Collaborative art-making may promote relationships between groups with little experience of engaging together directly in east and west Africa, in contexts where policy dialogue is already emotive and value-based.
Arts based methods in democratic deliberation and ‘arts-for-change’
In Western contexts, deliberation between stakeholder groups on environmental challenges has become increasingly popular since the 1990s. It’s imagined as taking place between social equals, who consider each other’s evidence rationally and come to consensus based on a common understanding of that evidence. More recently, arts-based deliberation techniques have been suggested, based on the idea that policy discourse and traditional deliberation generally does not appreciate the importance of value-based and emotive concerns, and non-rational, subjective logics of different groups. The idea is that these can be brought into the conversation through artistic activities.

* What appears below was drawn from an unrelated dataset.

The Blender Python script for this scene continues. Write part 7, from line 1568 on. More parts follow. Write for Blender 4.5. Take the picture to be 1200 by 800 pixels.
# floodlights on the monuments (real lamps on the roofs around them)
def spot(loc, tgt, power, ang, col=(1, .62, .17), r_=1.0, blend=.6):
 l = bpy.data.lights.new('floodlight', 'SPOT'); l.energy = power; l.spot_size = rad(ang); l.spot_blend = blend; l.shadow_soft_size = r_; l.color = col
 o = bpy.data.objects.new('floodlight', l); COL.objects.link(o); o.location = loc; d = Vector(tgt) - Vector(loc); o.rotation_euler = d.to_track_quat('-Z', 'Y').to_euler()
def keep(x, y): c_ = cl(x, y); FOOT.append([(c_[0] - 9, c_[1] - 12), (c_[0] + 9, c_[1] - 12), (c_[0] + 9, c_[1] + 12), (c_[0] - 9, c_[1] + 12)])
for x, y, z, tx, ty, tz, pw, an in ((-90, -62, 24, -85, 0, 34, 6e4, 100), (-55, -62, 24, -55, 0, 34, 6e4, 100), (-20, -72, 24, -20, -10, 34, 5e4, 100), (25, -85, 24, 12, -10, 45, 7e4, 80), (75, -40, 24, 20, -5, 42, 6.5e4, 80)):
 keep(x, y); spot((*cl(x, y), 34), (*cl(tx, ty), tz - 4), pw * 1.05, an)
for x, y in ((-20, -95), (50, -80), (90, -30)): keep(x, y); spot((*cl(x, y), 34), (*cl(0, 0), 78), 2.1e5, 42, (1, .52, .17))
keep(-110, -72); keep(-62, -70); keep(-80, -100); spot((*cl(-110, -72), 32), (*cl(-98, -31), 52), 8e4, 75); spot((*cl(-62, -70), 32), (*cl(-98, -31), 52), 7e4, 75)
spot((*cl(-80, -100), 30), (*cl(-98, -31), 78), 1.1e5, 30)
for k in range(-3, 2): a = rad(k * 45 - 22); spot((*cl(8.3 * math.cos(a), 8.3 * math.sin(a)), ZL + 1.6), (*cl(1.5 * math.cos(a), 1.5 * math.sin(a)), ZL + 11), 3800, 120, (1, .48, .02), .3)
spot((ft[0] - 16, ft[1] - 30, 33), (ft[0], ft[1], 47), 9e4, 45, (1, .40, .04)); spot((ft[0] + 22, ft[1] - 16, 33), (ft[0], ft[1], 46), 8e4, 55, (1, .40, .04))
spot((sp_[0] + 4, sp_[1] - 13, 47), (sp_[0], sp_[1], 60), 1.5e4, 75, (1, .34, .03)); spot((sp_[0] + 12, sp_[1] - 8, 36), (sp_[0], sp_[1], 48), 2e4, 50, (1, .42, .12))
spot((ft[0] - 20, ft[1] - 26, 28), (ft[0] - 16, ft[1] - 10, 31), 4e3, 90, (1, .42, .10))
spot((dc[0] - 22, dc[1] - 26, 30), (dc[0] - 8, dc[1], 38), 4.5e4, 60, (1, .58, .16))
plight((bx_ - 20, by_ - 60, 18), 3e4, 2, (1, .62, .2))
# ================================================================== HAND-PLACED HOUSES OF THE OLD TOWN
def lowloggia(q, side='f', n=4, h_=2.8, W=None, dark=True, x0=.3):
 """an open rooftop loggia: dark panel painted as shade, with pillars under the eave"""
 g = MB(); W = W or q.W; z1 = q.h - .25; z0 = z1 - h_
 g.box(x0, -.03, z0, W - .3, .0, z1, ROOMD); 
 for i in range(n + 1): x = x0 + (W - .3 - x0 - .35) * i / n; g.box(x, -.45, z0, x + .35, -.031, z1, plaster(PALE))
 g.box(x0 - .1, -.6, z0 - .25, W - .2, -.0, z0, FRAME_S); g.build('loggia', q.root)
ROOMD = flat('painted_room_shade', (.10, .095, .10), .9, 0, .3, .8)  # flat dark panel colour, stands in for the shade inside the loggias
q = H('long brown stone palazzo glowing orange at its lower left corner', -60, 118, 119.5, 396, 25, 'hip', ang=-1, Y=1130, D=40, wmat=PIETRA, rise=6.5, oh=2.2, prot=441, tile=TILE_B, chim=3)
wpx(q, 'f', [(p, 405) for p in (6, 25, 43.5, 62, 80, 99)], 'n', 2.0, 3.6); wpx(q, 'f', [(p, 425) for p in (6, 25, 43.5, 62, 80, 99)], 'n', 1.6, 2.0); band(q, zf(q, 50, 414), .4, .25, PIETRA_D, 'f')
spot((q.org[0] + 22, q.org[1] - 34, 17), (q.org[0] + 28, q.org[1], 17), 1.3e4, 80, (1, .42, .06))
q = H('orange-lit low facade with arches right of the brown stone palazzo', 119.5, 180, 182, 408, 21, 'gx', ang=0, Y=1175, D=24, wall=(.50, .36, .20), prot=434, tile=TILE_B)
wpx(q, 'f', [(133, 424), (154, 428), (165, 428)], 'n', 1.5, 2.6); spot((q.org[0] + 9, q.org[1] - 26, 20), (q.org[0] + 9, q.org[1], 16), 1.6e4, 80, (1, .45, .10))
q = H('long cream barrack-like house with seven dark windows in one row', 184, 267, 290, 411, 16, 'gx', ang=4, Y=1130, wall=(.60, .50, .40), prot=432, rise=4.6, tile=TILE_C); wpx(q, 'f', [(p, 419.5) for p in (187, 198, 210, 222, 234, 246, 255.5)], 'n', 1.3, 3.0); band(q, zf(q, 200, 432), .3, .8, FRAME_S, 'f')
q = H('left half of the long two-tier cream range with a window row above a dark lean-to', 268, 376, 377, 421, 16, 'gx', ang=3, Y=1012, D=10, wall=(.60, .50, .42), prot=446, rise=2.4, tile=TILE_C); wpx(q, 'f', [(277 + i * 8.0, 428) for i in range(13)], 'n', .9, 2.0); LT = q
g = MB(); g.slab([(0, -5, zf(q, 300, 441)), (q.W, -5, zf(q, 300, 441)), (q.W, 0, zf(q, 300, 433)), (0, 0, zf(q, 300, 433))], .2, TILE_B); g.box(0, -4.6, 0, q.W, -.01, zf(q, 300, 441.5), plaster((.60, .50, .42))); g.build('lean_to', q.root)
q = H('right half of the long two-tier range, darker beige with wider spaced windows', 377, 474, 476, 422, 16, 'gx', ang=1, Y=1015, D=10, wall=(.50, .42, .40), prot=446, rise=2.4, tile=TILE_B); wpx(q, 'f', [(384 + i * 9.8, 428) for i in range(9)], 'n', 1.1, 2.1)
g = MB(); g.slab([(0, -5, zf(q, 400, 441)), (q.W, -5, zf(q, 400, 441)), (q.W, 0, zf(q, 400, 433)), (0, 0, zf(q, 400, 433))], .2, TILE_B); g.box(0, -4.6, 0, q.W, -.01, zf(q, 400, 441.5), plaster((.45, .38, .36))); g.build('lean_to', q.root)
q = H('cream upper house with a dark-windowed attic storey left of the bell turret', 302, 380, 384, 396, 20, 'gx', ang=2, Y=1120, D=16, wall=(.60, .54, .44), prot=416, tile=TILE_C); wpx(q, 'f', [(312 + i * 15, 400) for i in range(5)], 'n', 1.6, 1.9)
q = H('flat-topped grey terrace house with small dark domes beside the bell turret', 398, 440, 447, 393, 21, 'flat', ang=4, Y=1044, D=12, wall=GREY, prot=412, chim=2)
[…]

Arts-based methods like participatory art have also been widely used to drive change in activist and action research contexts, including in socially engaged art and arts-based community actions. Such arts-based activism is well documented in West and East Africa, for example in the rap music of ‘Y’en a Marre’ in Senegal and the dance workshops carried out by Aguibou Bougobali Sanou in Burkina Faso to rehabilitate prisoners. These activities have been grouped together under the label ‘arts-for-change’. In these contexts, these examples of cultural activism have prompted discussions in the wider society, but there are fewer records of intentional arts-based deliberation.
Emotive rationales already present in policy discourse
Our project, the Pan-African network for the Arts in Sustainable Development, investigated what arts-based deliberation in East and West Africa could look like in practice. We organised workshops in Kenya, Ghana, Mali, Senegal and Mauritania. These were attended by policy makers, researchers, citizen advocates and artists who discussed important environmental issues. They also attended a session facilitated by an artist, where they collaboratively created an artwork. The form of artwork depended on the context, for example a song, a poem, a painting or a drawing.
The organisers had understood the main objective of these activities to be deliberative, aiming to provide space where the participants would express and discuss their opinions on contentious socio-environmental issues like sea level rise caused by climate change, water pollution, and interactions between pastoralism and the natural environment. Arts-based expression was involved in the belief that this might allow participants to more easily express feelings, cultural connections and emotions, and even make these explicit to the policy actors who were participating. However, we found that these types of emotive and subjective motivations were in fact already expressed by all participants, including policy actors, in the verbal conversations that took place at the start of the workshops. Opinions about the cultural associations of pastoralism, accusations of political exclusion, and concerns about ineffective policies were freely expressed, often in an antagonistic fashion which reflected the sometimes-adversarial relationships between these different stakeholder groups, or simply the fact that they rarely engaged directly together or communicated.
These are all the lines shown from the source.